Friday, October 26, 2018

'The Same Acute Sensitivity'

“My 66th birthday. I still have all my old energy and passion, the same acute sensitivity and, I am told, the same youthful appearance.”

It’s nice when husbands and wives are temperamentally matched. In this case, as Sofia Tolstoy reveals in her diary entry for Aug. 20, 1910, she is as gifted at self-delusion as her spouse, the great novelist, occasional crank and husband manqué. Her next sentence reins in the hallucinatory self-assessment a little: “But these past two months have aged me considerably and, God willing, have brought me closer to my end.” That’s more like it. When Joseph Epstein proposed a Nobel Prize for Marriage, awarded to writerly spouses “who have long suffered in difficult unions and stuck it out to the lugubrious end,” he writes confidently that Countess Tolstoy was “a shoo-in.”

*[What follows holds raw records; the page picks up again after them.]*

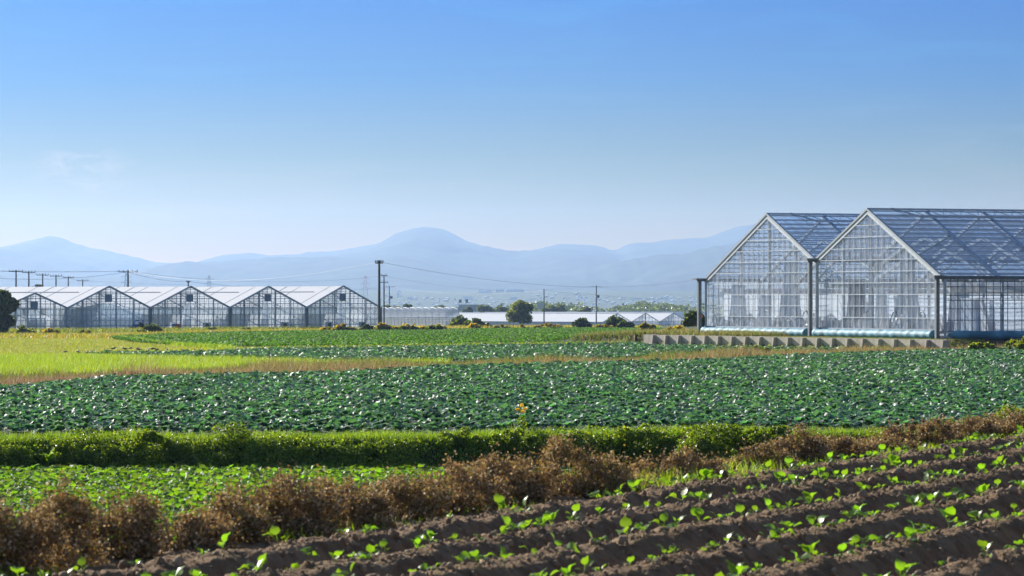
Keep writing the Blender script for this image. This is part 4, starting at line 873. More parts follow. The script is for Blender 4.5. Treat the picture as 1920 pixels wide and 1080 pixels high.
    # inner posts and gutters under the valleys and eaves
    for tv, zv in prof[::2]:
        q = MB(); q.bar(P(tv, -0.25, zv), P(tv, L, zv), 0.26, 0.14); q.build('gutter', M_ALUD if big else frame, root)
        x = raft; q = MB()
        while x <= L: q.bar(P(tv, x, zf), P(tv, x, zv), heavy * 0.9); x += raft
        q.build('inner_posts', frame, root)
    return root, P

# ---------------- the large greenhouse on the right
PR = [(0, 4.01), (7.05, 7.165), (12.3, 4.89), (17.45, 7.165), (24.5, 4.02)]
root, P = greenhouse('greenhouse', 'large clear glazed greenhouse with two steep gables on the raised plot behind the concrete wall', GO, GT, GV, PR, PADZ, 36.0, M_FILM, M_ROOFF, 0.56, 0.53, (3.4, 7.05, 9.7, 14.6, 17.45, 20.6), 3.0, 0.5)
H = lambda z: z
# corner and valley downpipes
for tp, ztop in ((-0.06, 4.0), (12.3, 4.88), (24.56, 4.0)):
    q = MB(); q.bar(P(tp, -0.33, PADZ - 0.25), P(tp, -0.33, ztop), 0.17, 0.17); q.box(tuple(P(tp, -0.33, ztop + 0.05)), 0.55, 0.5, 0.10, math.atan2(GV[1], GV[0])); q.build('downpipe', M_ALUD, root)
    q = MB(); q.bar(P(tp - 0.35, -0.12, PADZ), P(tp - 0.35, -0.12, ztop - 0.1), 0.09, 0.09); q.build('post', M_ALU, root)
# ridge vents with lattice
for tr in (7.05, 17.45):
    q = MB(); q.bar(P(tr, -0.1, 7.20), P(tr, 36, 7.20), 0.10, 0.09)
    q.bar(P(tr - 0.95, 2.2, 7.165 - 0.95 * 0.447 + 0.10), P(tr - 0.95, 36, 7.165 - 0.95 * 0.447 + 0.10), 0.07, 0.09)
    q.bar(P(tr, 1.2, 7.24), P(tr - 0.95, 2.2, 7.165 - 0.95 * 0.447 + 0.10), 0.07, 0.07)
    x = 1.2
    while x < 35: q.bar(P(tr, x, 7.2), P(tr - 0.95, x + 0.45, 6.85), 0.028); q.bar(P(tr - 0.95, x + 0.45, 6.85), P(tr, x + 0.9, 7.2), 0.028); x += 0.9
    q.build('ridge_vent', M_ALU, root)
# inner roof braces
q = MB()
for (ta, za, tb, zb) in ((1.0, 4.0, 7.05, 5.9), (12.3, 4.5, 7.05, 5.9), (12.3, 4.5, 17.45, 5.9), (23.5, 4.0, 17.45, 5.9)):
    for x in np.arange(3.0, 35, 3.0): q.bar(P(ta, x, za), P(tb, x, zb), 0.10, 0.16)
q.build('roof_braces', M_ALU, root)
# cross braces standing behind the gable
q = MB()
for (ta, za, tb, zb) in ((20.6, 3.6, 15.2, 6.1), (9.7, 4.6, 4.6, 6.0), (11.9, 4.4, 8.6, 5.6)): q.bar(P(ta, 2.9, za), P(tb, 2.9, zb), 0.16, 0.16)
q.build('cross_braces', M_ALU, root)
# side wall toward the viewer: mullions, rails, sheet
q = MB(); x = 0.0
while x < 36: q.bar(P(-0.05, x, PADZ + 0.35), P(-0.05, x, 4.0), 0.022, 0.03); x += 0.36
for z in (1.62, 2.12, 2.62, 3.0, 3.22, 3.6, 3.85): q.bar(P(-0.08, 0, z), P(-0.08, 36, z), 0.03, 0.035)
q.build('side_wall_frame', M_ALUD, root)
q = MB()
for i in range(12): q.poly([P(0, i * 3.0, PADZ + 0.3), P(0, i * 3 + 3.0, PADZ + 0.3), P(0, i * 3 + 3.0, 4.01), P(0, i * 3, 4.01)])
q.build('side_sheet', M_FILM, root)
q = MB()
for i in range(12): q.poly([P(24.5, i * 3.0, PADZ + 0.3), P(24.5, i * 3 + 3.0, PADZ + 0.3), P(24.5, i * 3 + 3.0, 4.02), P(24.5, i * 3, 4.02)])
q.build('side_sheet', M_FILM, root)
q = MB(); x = 0.0
while x < 36: q.bar(P(24.55, x, PADZ + 0.35), P(24.55, x, 4.0), 0.022, 0.03); x += 0.36
for z in (1.62, 2.12, 2.62, 3.22, 3.6): q.bar(P(24.58, 0, z), P(24.58, 36, z), 0.03, 0.035)
q.build('side_wall_frame', M_ALU, root)
# back gable
q = MB()
for a, b in zip(PR[:-1], PR[1:]): q.poly([P(a[0], 36, PADZ), P(b[0], 36, PADZ), P(b[0], 36, b[1]), P(a[0], 36, a[1])])
q.build('back_sheet', M_FILM, root)
# blue skirt: a plump water tube along the foot of both walls
def wob_tube(a, b, rad, name, m, sag=0.02, n=80):
    mb_ = MB(); pts = []; rr = []
    for i in range(n + 1):
        f_ = i / n; p = a.lerp(b, f_); p.z += sag * math.sin(i * 0.9) * 0.5; pts.append(p); rr.append(rad * (1 + 0.07 * math.sin(i * 1.3) + 0.04 * math.sin(i * 3.1)) * (0.3 if i in (0, n) else 1))
    mb_.tube(pts, rr, 12); return mb_.build(name, m, root, True)
wob_tube(P(0.2, -0.26, PADZ + 0.21), P(12.0, -0.26, PADZ + 0.20), 0.20, 'skirt_tube', M_TEAL)
wob_tube(P(12.6, -0.26, PADZ + 0.20), P(24.3, -0.26, PADZ + 0.20), 0.20, 'skirt_tube', M_TEAL)
wob_tube(P(-0.24, 0.1, PADZ + 0.20), P(-0.24, 36, PADZ + 0.20), 0.19, 'skirt_tube', M_TEAL)
# inner screens: white curtains hung along the walls and between the bays
def curtain(ta, va, tb, vb, z0, z1, m, name='curtain', n=60, amp=0.06, freq=2.2, pinch=0.0, seed=0):
    V = []; Fq = []; nz_ = 6; rg = np.random.default_rng(seed)
    d = Vector((tb - ta, vb - va)); ln = d.length; nx_ = Vector((-d.y, d.x)) / ln
    ph = rg.uniform(0, 6)
    for i in range(n + 1):
        f_ = i / n
        for j in range(nz_ + 1):
            h = j / nz_; o_ = amp * (math.sin(f_ * ln * freq * 6.28 + ph) + 0.5 * math.sin(f_ * ln * freq * 14.1 + ph * 2)) * (0.6 + 0.4 * math.sin(h * 3 + f_ * 5))
            c = 0.5 + (f_ - 0.5) * (1 - pinch * math.sin(h * math.pi * 0.5) ** 1.5)
            V.append(tuple(P(ta + (tb - ta) * c + nx_.x * o_, va + (vb - va) * c + nx_.y * o_, z0 + (z1 - z0) * h)))
    for i in range(n):
        for j in range(nz_): a = i * (nz_ + 1) + j; Fq.append((a, a + nz_ + 1, a + nz_ + 2, a + 1))
    return link(name, new_mesh(name, V, np.array(Fq), None, [m], True), root)
curtain(24.2, 0.8, 24.2, 35, PADZ + 0.05, 3.25, M_CURT, n=300, amp=0.03, freq=0.6, seed=1)
curtain(12.3, 1.2, 12.3, 35, PADZ + 0.05, 3.2, M_CURT, n=300, amp=0.04, freq=0.6, seed=2)
curtain(0.35, 1.5, 0.35, 35, PADZ + 0.05, 3.0, M_CURT, n=300, amp=0.03, freq=0.6, seed=3)
for (ta, tb, zt, v_, m, pin, sd) in ((23.9, 22.6, 3.85, 1.0, M_CURTG, 0.3, 4), (18.7, 16.6, 4.9, 1.1, M_CURTG, 0.55, 5), (22.2, 20.9, 3.3, 1.6, M_CURTG, 0.5, 6), (6.9, 4.5, 5.0, 1.1, M_CURTG, 0.55, 7), (11.9, 10.5, 3.9, 1.4, M_CURTD, 0.2, 8), (2.2, 0.5, 3.5, 1.4, M_CURTG, 0.2, 9), (9.9, 9.2, 3.4, 1.8, M_CURTG, 0.2, 10)):
    curtain(ta, v_, tb, v_ + 0.4, PADZ + 0.1, zt, m, 'hanging_cloth', 48, 0.09, 2.0, pin, sd)
for (va, vb, m, sd, zt) in ((0.7, 2.1, M_CURTG, 21, 3.1), (5.6, 8.5, M_CURTG, 22, 3.0)):
    curtain(0.22, va, 0.22, vb, PADZ + 0.1, zt, m, 'hanging_cloth', 40, 0.06, 2.0, 0.15, sd)
# rolled thermal screens under the eaves
for (t_, z_) in ((0.5, 3.45), (12.1, 3.7), (12.6, 3.7), (24.0, 3.45)):
    q = MB(); q.tube([P(t_, 0.6, z_), P(t_, 35, z_)], 0.12, 8); q.build('screen_roll', M_TUBEB, root)
for tp in (1.6, 5.2, 8.9, 14.2, 18.0, 21.8):   # raised beds running down the house
    q = MB(); a = P(tp, 1.6, PADZ + 0.35); b = P(tp, 34, PADZ + 0.35); q.bar(a, b, 1.1, 0.28); q.build('plant_bed', M_BEDF, root)
    q = MB(); 
    for x in np.arange(2.0, 34, 0.8): q.bar(P(tp - 0.3, x, PADZ + 0.62), P(tp + 0.3, x, PADZ + 0.62), 0.34, 0.22)
    q.build('tray_row', M_PINK, root)
rg = np.random.default_rng(31); q = MB()      # bunched sheet gathered along the foot of the gable
V = []; Fq = []; n = 260
for i in range(n + 1):
    t_ = 0.3 + 23.9 * i / n; h_ = 0.50 + 0.16 * math.sin(i * 0.33) + rg.uniform(0, 0.14)
    for j in range(4): V.append(tuple(P(t_ + 0.14 * math.sin(j * 1.2 + i), 0.22 + 0.10 * math.sin(i * 1.9 + j) + 0.05 * rg.uniform(-1, 1), PADZ + 0.38 + h_ * j / 3)))
for i in range(n):
    for j in range(3): a = i * 4 + j; Fq.append((a, a + 4, a + 5, a + 1))
link('bunched_sheet', new_mesh('bunched_sheet', V, np.array(Fq), None, [film('bunched_film', (0.85, 0.84, 0.86), 0.35, 0.5, 0.12, 0.03, 6, 0.25)], True), root)
q = MB()   # air hoses looping through the beds
for tt_ in (3.2, 5.8, 8.4, 14.8, 19.0):
    q = MB(); q.tube([P(tt_ + 1.1 * k / 10 - 0.55, 0.7, PADZ + 0.5 + 0.75 * math.sin(k / 10 * math.pi)) for k in range(11)], 0.035, 6); q.build('air_hose', M_ALUD, root)

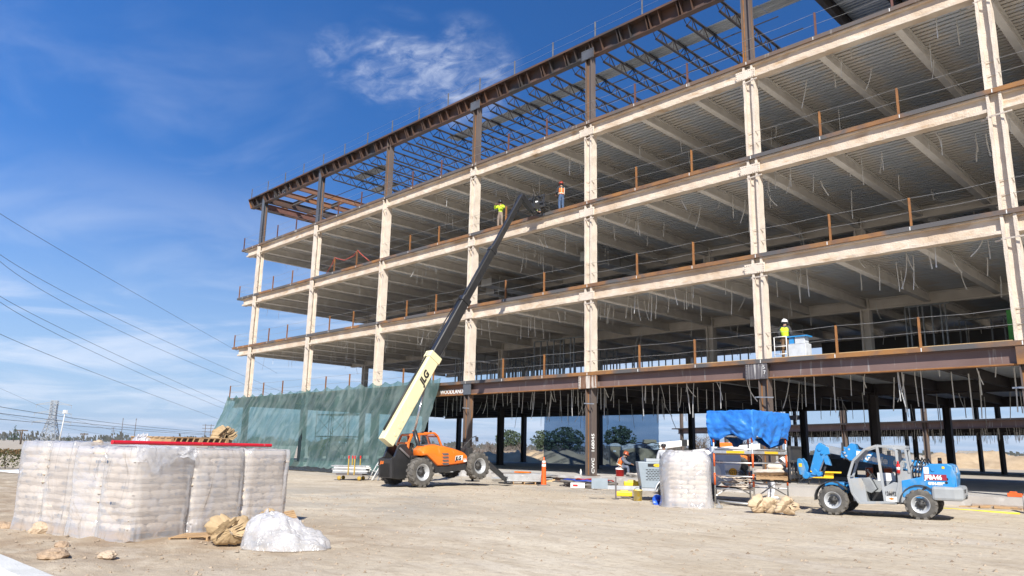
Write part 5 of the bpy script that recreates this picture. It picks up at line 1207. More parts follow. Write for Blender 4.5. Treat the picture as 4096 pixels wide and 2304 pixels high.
def stickpile(name, label, loc, rz, ln, nx, nz, sz, m, cat, hollow=False, base=.13, jit=.02):
    t = thing(name, label, cat, loc, rz)
    o = link('wooden_pallet', PAL, t); o.scale = (1, .8, 1)
    for i in range(nx):
        for j in range(nz):
            q = MB(); y = (i - nx / 2 + .5) * sz * 1.12; z = base + .012 + sz / 2 + j * sz * 1.02; dx_ = R.uniform(-jit, jit) * 3
            if hollow:
                for a, b, c, d in ((0, -sz / 2, .006, sz), (0, sz / 2, .006, sz)): pass
                q.box((dx_, y, z - sz / 2 + .004), (ln, sz, .006)); q.box((dx_, y - sz / 2 + .003, z), (ln, .006, sz)); q.box((dx_, y + sz / 2 - .003, z), (ln, .006, sz))
            else: q.box((dx_, y, z), (ln, sz, sz * .9))
            q.build('length', m, t)
    return t
stickpile('aluminium_pile', 'low stack of aluminium lengths on a wooden pallet left of the orange post', (-1.95, -2.65, .0), radians(52), 1.7, 7, 3, .10, ALU, 'stack', True)
t = thing('frame_pile', 'spread of flat metal frames and planks between slab and aluminium stack', 'stack', (-3.1, -1.55, .0), radians(20))
for k in range(13):
    q = MB(); a = R.uniform(-.35, .35); p = V((R.uniform(-.7, .7), R.uniform(-.5, .5), .06 + .035 * k)); d = V((cos(a), sin(a), R.uniform(-.05, .06))) * R.uniform(.8, 1.5); q.bar(p - d, p + d, .10, .035); q.build('plank', [ALU, STRAP, GRYD][k % 3], t)
q = MB(); q.box((.1, -.2, .52), (.8, .25, .06)); q.build('orange_cover', ORANGE, t)
C = thing('delineator', 'tall slim orange traffic post with white bands standing on the gravel', 'traffic post', (-.55, -2.75, .0))
q = MB(); q.extrude([(.30 * cos(a), .30 * sin(a)) for a in [2 * pi * k / 8 for k in range(8)]], (0, 0, .0), (1, 0, 0), (0, 1, 0), (0, 0, 1), .05); q.build('base', HD, C, bev=.01)
q = MB(); q.lathe([(.13, .05), (.115, .3), (.10, .80), (.10, .86), (.095, .98), (.09, 1.04), (.065, 1.12), (.03, 1.18), (.03, 1.28), (.001, 1.29)], (0, 0, 0), (0, 0, 1), 16, mis=[0, 0, 0, 1, 0, 1, 0, 0, 0]); q.build('post', [mat('safety_orange', (.85, .12, .015), (.78, .11, .015), .5), WHT], C)
# steel channel on the ground at the slab edge with blocks
q = MB(); q.extrude(I_poly(.1, .2, .02, .015), (-2.4, -.95, .12), (0, 1, 0), (0, 0, 1), (1, 0, 0), 4.0); tag(q.build('steel_beam', RUST), 'rusty steel beam lying along the slab edge below the lettered column', 'steel beam')
for k, (x, y, a) in enumerate(((-1.9, -1.25, .5), (-.2, -1.35, .55), (1.0, -1.3, .5))):
    q = MB(); q.bar((x, y, .08), (x + .5, y + .75 * a, .22), .09, .09); tag(q.build('timber_block', WOODN), ['short timber propped on the rusty beam, left one of three', 'short timber propped on the rusty beam, middle one of three', 'short timber propped on the rusty beam, right one of three'][k], 'timber', 'timbers by the rusty beam')
# stud cart, ladder frames and sheet stack under the netting
K = thing('stud_cart', 'cart loaded with galvanised studs between yellow posts in front of the netting', 'cart', (-8.25, -8.1, 0), radians(38))
q = MB(); q.box((0, 0, .28), (1.3, .7, .08)); q.build('deck', GRYD, K)
for x in (-.5, .5):
    for y in (-.3, .3):
        q = MB(); q.lathe([(.001, -.03), (.085, -.03), (.10, 0), (.085, .03), (.001, .03)], (x, y, .10), (0, 1, 0), 14); q.build('wheel', mat('dull_ochre', (.45, .30, .05), None, .7), K)
for x, y in ((-.05, -.34), (.25, -.34), (-.1, .34), (.3, .34)):
    q = MB(); q.box((x, y, .70), (.05, .05, .9)); q.box((x, y, 1.08), (.055, .055, .14), mi=1); q.build('post', [mat('dull_ochre', (.45, .30, .05)), RED], K)
for i in range(5):
    for j in range(5):
        q = MB(); y = -.26 + .13 * i; z = .36 + .075 * j; dx_ = R.uniform(-.08, .08); q.box((dx_, y, z - .03), (1.7, .1, .006)); q.box((dx_, y - .05, z), (1.7, .006, .06)); q.box((dx_, y + .05, z), (1.7, .006, .06)); q.build('stud', STRAP if (i + j) % 2 else GALV, K)
for k, (x, y) in enumerate(((-7.55, -7.15), (-7.35, -6.95))):
    q = MB()
    for s_ in (-.28, .28): q.bar((x + s_, y - .35 - s_ * .3, .02), (x + s_ * .55, y + .35, 1.08), .05, .03)
    for t_ in (.15, .4, .65, .9): q.bar((x - .28 + .1 * t_, y - .35 + .7 * t_, .02 + 1.06 * t_), (x + .28 - .1 * t_, y - .4 + .7 * t_, .02 + 1.06 * t_), .03)
    tag(q.build('step_frame', GALV if k else STRAP), ['metal step frame leaning next to the stud cart, nearer the cart', 'metal step frame leaning beside its twin, on the telehandler side'][k], 'metal frame')
q = MB()
for k in range(9): q.box((R.uniform(-.03, .03), R.uniform(-.03, .03), .10 + .045 * k), (1.1, .8, .03))
q.box((0, 0, .04), (1.0, .1, .08)); q.box((0, .3, .04), (1.0, .1, .08)); o = q.build('sheet_stack', GALV); o.location = (-7.7, -6.0, 0); o.rotation_euler = (0, 0, radians(40)); tag(o, 'low stack of galvanised sheets behind the orange telehandler\'s rear wheel', 'sheet stack')
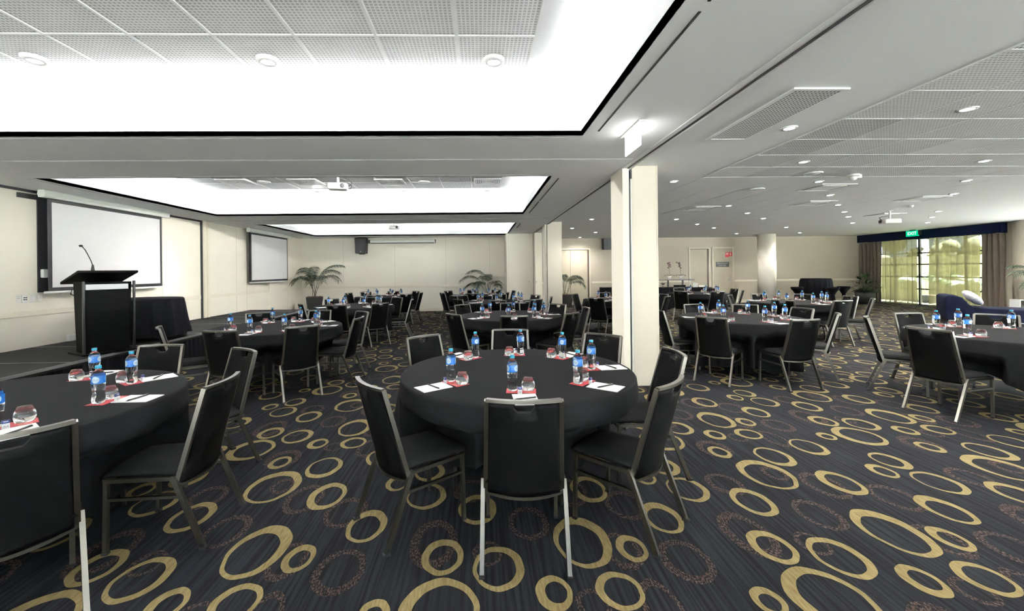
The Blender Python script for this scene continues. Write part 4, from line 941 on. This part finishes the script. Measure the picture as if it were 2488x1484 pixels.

Today I reach the countess’ age, sixty-six, or, as a friend recently put it, “Now you’re on Route 66.” At this age, Maimonides, Conrad and Auden died. I’m not quite ready for that. Writing is still the next logical step after reading and thinking.

[The quoted sentences are from The Diaries of Sofia Tolstoy (trans. Cathy Porter, Jonathan Cape, 1985).]

1 comment:

  1. Happy birthday, Patrick, and many more of them.